## Given data
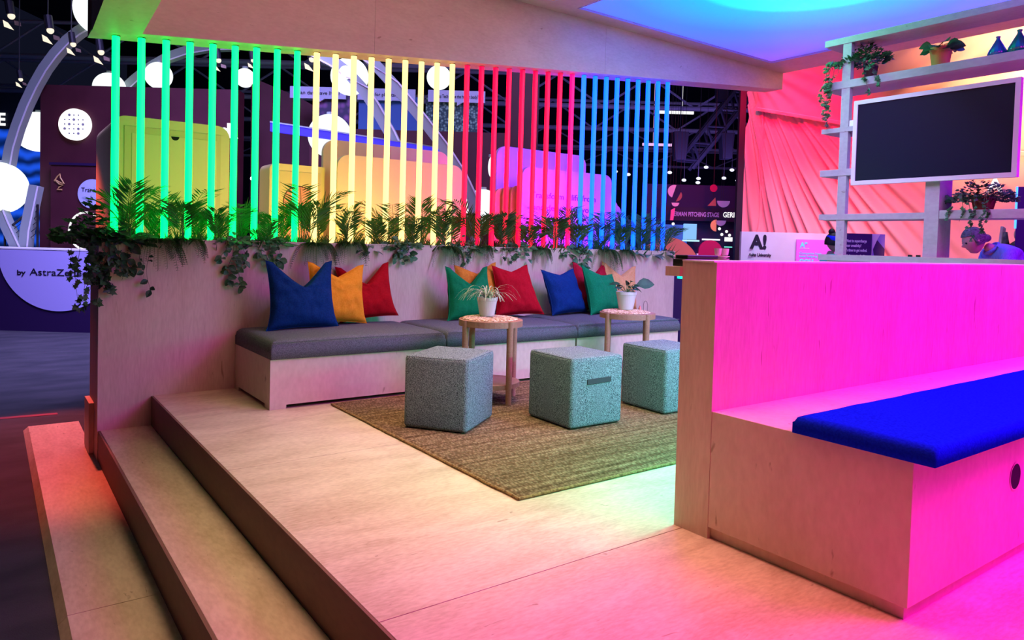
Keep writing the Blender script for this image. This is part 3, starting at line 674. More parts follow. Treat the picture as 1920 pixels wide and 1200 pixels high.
for i in range(15):
    a = random.uniform(0, 2*PI); r = random.uniform(.03, .10); p = o+Vector((math.cos(a)*r, math.sin(a)*r, random.uniform(.03, .10))); st.tube([o, p], .002, 5)
    blade(lf, p, Vector((math.cos(a), math.sin(a), random.uniform(-.5, .4))), Vector((random.uniform(-.4, .4), -.5, .8)), random.uniform(.06, .10), random.uniform(.035, .05))
p = o+rt3*.08+Vector((0, 0, .075)); st.tube([o, o+rt3*.05+Vector((0, 0, .07)), p], .003, 5); blade(lf, p, rt3+Vector((0, 0, .12)), Vector((-.3, -.8, .5)), .145, .10)
p = o-rt3*.05+Vector((0, 0, .075)); blade(lf, p, -rt3+Vector((0, 0, .1)), Vector((-.3, -.6, .6)), .09, .035)
st.build('stems', M_stem, t); lf.build('leaves', mat('dark_glossy_leaf', (.006, .04, .018), .5, (.015, .08, .035), 30, spec=.25), t, smooth=True)
cw = Vector((4.30, 4.06, .589))
MB().tube([cw+rt3*(-.016)+Vector((0, 0, 0)), cw+rt3*(-.017)+Vector((0, 0, .05)), cw+rt3*(-.010)+Vector((0, 0, .072)), cw+Vector((0, 0, .078)), cw+rt3*.010+Vector((0, 0, .072)), cw+rt3*.017+Vector((0, 0, .05)), cw+rt3*.016], .0018, 6).build('wire_card_holder', mat('dark_wire', (.1, .06, .06), .4, metal=.6))
tag(bpy.data.objects['wire_card_holder'], 'small wire hoop standing on the right side table', 'card holder')
MB().lathe([(.012, 0), (.013, .004), (.008, .018), (.002, .032)], (4.33, 4.15, .590), 12).build('copper_bell', mat('copper', (.7, .3, .15), .35, metal=.8)); tag(bpy.data.objects['copper_bell'], 'tiny copper cone beside the right white pot', 'ornament')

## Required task
Reproduce the data above in full, exactly as it is, with the pictures left out.

## Solution to this problem
Keep writing the Blender script for this image. This is part 3, starting at line 674. More parts follow. Treat the picture as 1920 pixels wide and 1200 pixels high.
for i in range(15):
    a = random.uniform(0, 2*PI); r = random.uniform(.03, .10); p = o+Vector((math.cos(a)*r, math.sin(a)*r, random.uniform(.03, .10))); st.tube([o, p], .002, 5)
    blade(lf, p, Vector((math.cos(a), math.sin(a), random.uniform(-.5, .4))), Vector((random.uniform(-.4, .4), -.5, .8)), random.uniform(.06, .10), random.uniform(.035, .05))
p = o+rt3*.08+Vector((0, 0, .075)); st.tube([o, o+rt3*.05+Vector((0, 0, .07)), p], .003, 5); blade(lf, p, rt3+Vector((0, 0, .12)), Vector((-.3, -.8, .5)), .145, .10)
p = o-rt3*.05+Vector((0, 0, .075)); blade(lf, p, -rt3+Vector((0, 0, .1)), Vector((-.3, -.6, .6)), .09, .035)
st.build('stems', M_stem, t); lf.build('leaves', mat('dark_glossy_leaf', (.006, .04, .018), .5, (.015, .08, .035), 30, spec=.25), t, smooth=True)
cw = Vector((4.30, 4.06, .589))
MB().tube([cw+rt3*(-.016)+Vector((0, 0, 0)), cw+rt3*(-.017)+Vector((0, 0, .05)), cw+rt3*(-.010)+Vector((0, 0, .072)), cw+Vector((0, 0, .078)), cw+rt3*.010+Vector((0, 0, .072)), cw+rt3*.017+Vector((0, 0, .05)), cw+rt3*.016], .0018, 6).build('wire_card_holder', mat('dark_wire', (.1, .06, .06), .4, metal=.6))
tag(bpy.data.objects['wire_card_holder'], 'small wire hoop standing on the right side table', 'card holder')
MB().lathe([(.012, 0), (.013, .004), (.008, .018), (.002, .032)], (4.33, 4.15, .590), 12).build('copper_bell', mat('copper', (.7, .3, .15), .35, metal=.8)); tag(bpy.data.objects['copper_bell'], 'tiny copper cone beside the right white pot', 'ornament')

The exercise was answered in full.